In your second book, Lives Laid Way, you get right down to business. If I was a first time reader, I'd be familiar enough with August by the sketch you provide in the first chapter, and it's easy to move forward with your story. You have an extremely timely issue you are writing about: immigration.

Not wanting to get too political, I find myself angered and offended by where we as a nation are these extraordinarily strange days. Our once collective kindness has turned into a cannibalistic tribal cruelty. Where once we as a nation strove to be that shining city on a hill, we now huddle in a cave afraid to venture out for fear of the monsters we created.

If I were to tell you 10, 15 years ago that we would become a country that put children in cages, teargassed mothers, and deported decorated Marines because they had Hispanic names, you would have vehemently denied America was capable of such unspeakable cruelty. If I told you the highest officials in this land equivocated on and excused the reprehensible and violent actions of Americans who empathized with Nazis, you would have denied such could happen. The issue of immigration and ICE deportations is important to me because its perhaps the biggest, most visible and perverse issue illustrating how America is losing its soul. We are eating our young and we don’t seem to care that others are watching us cannibalize ourselves. That’s why I wrote Lives Laid Way, to give form to my anger and give voice to people affected by this deplorable travesty.
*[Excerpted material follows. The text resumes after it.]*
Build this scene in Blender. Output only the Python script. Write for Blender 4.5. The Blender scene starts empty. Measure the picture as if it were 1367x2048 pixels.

The young girl who is killed in the beginning of the story is dressed as Marie Antoinette when she dies. Can you talk about the symbolism there?

When I first wrote the Queen Marie Antoinette scene, I really didn’t give it much thought beyond wanting a curious visual “hook.” But the more I thought about it and the deeper I got into the story, I realized what has always been beneath the surface of the psyche of some men: A perverse need to destroy any sense of power or empowerment women have.

What better way to attack and grotesquely subdue such power than by taking powerful famous or infamous women from literature and history and viciously violating them, demean them in the most unconscionable way? Much like the summation of rape: It’s never about sex, it’s always about the violent exercise of power. It’s about ineffectual, psychologically, and spiritually stunted or deformed men seeking vengeance for their own feelings of sexual inadequacy, or feelings of being socioeconomically powerless.

Even though you are tackling big issues, you are also telling a story. How did you balance the issues you are writing about with the storytelling?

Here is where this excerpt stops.